-- BEGIN --
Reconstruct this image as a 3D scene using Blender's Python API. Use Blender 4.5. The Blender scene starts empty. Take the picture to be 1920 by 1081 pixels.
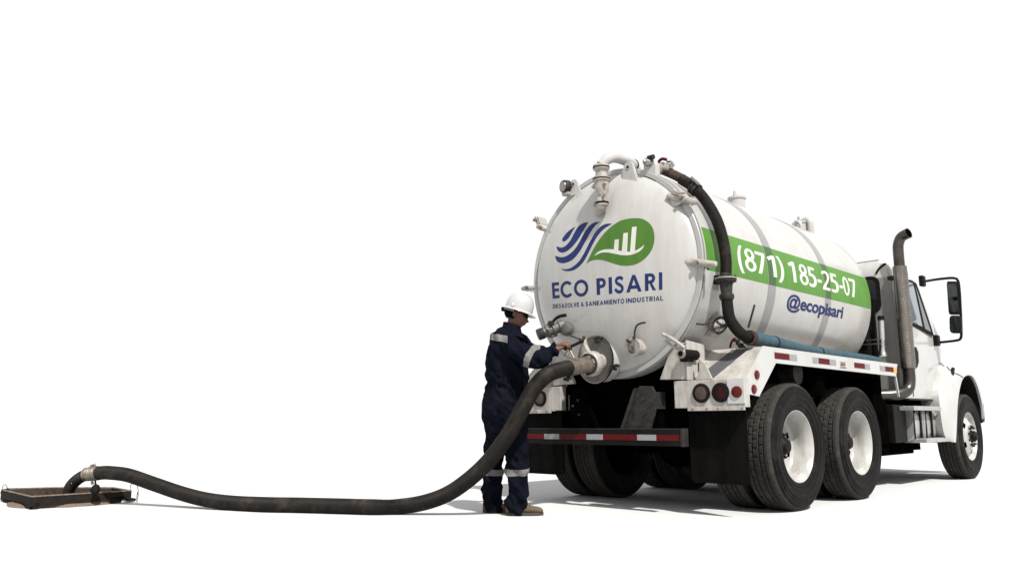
import bpy, bmesh, math, random
from mathutils import Vector, Matrix, noise
random.seed(7)
SC = bpy.context.scene
COL = SC.collection

# ------------------------------------------------------------------ camera, sky, sun
FPX, YAW, PIT, ROL = 1498.04, -0.776652, 0.164706, -0.006055
CAM = Vector((4.3637, -5.7229, 0.7629))
FWD = Vector((math.sin(YAW)*math.cos(PIT), math.cos(YAW)*math.cos(PIT), math.sin(PIT)))
_r = Vector((math.cos(YAW), -math.sin(YAW), 0)); _u = _r.cross(FWD)
RGT = math.cos(ROL)*_r + math.sin(ROL)*_u
UPV = -math.sin(ROL)*_r + math.cos(ROL)*_u
cd = bpy.data.cameras.new('camera'); cam = bpy.data.objects.new('camera', cd); COL.objects.link(cam)
cd.sensor_width = 36; cd.lens = 36*FPX/1920; cd.clip_end = 3000; cd.clip_start = .05
cam.matrix_world = Matrix.Translation(CAM) @ Matrix((RGT, UPV, -FWD)).transposed().to_4x4()
SC.camera = cam

w = bpy.data.worlds.new('World'); SC.world = w; w.use_nodes = True
bg = w.node_tree.nodes['Background']            # a uniform white sky, as the photograph shows it
bg.inputs[0].default_value = (1, 1, 1, 1); bg.inputs[1].default_value = .68
SUNDIR = Vector((-.60, .27, -.755)).normalized()
sl = bpy.data.lights.new('sun', 'SUN'); sl.energy = 5; sl.angle = math.radians(2); sl.color = (1, .975, .93)
so = bpy.data.objects.new('sun', sl); COL.objects.link(so); so.location = (6, -4, 9)
so.rotation_euler = SUNDIR.to_track_quat('-Z', 'Y').to_euler()
SC.view_settings.view_transform = 'Standard'; SC.view_settings.look = 'None'
SC.view_settings.exposure = .58; SC.view_settings.gamma = 1

# ------------------------------------------------------------------ survey helpers: a sight line met with a plane or surface of the place
def ray(px, py): return FWD + RGT*((px-960)/FPX) - UPV*((py-540.5)/FPX)
def onp(px, py, ax, v):
    d = ray(px, py); return CAM + d*((v-CAM[ax])/d[ax])
def aX(px, py, x): return onp(px, py, 0, x)
def aY(px, py, y): return onp(px, py, 1, y)
def aZ(px, py, z): return onp(px, py, 2, z)
def aD(px, py, dep): return CAM + ray(px, py)*dep
ZC, TR = 2.0911, .9575
def acyl(px, py, R):
    d = ray(px, py); o = CAM - Vector((0, 0, ZC))
    a = d.x**2+d.z**2; b = o.x*d.x+o.z*d.z; c = o.x**2+o.z**2-R*R
    return CAM + d*((-b-math.sqrt(max(b*b-a*c, 0)))/a)
DH, DR = .20, .905
def dome(x, z):
    r = math.hypot(x, z-ZC)/DR
    return -DH*(1-r**2.6)**.75 if r < 1 else 0.0
def adome(px, py):
    d = ray(px, py); lo, hi = (-1-CAM.y)/d.y, (0-CAM.y)/d.y
    for i in range(40):
        m = (lo+hi)/2; P = CAM+d*m
        if P.y > dome(P.x, P.z): hi = m
        else: lo = m
    return CAM+d*hi
def domen(P):
    e = .004
    gx = (dome(P.x+e, P.z)-dome(P.x-e, P.z))/(2*e); gz = (dome(P.x, P.z+e)-dome(P.x, P.z-e))/(2*e)
    return Vector((gx, -1, gz)).normalized()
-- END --
What is asked ::
Return nothing but the lines running from the start of the data to the line with "COL = SC.collection", please, both ends included and no pictures.

Task solution ::
Reconstruct this image as a 3D scene using Blender's Python API. Use Blender 4.5. The Blender scene starts empty. Take the picture to be 1920 by 1081 pixels.
import bpy, bmesh, math, random
from mathutils import Vector, Matrix, noise
random.seed(7)
SC = bpy.context.scene
COL = SC.collection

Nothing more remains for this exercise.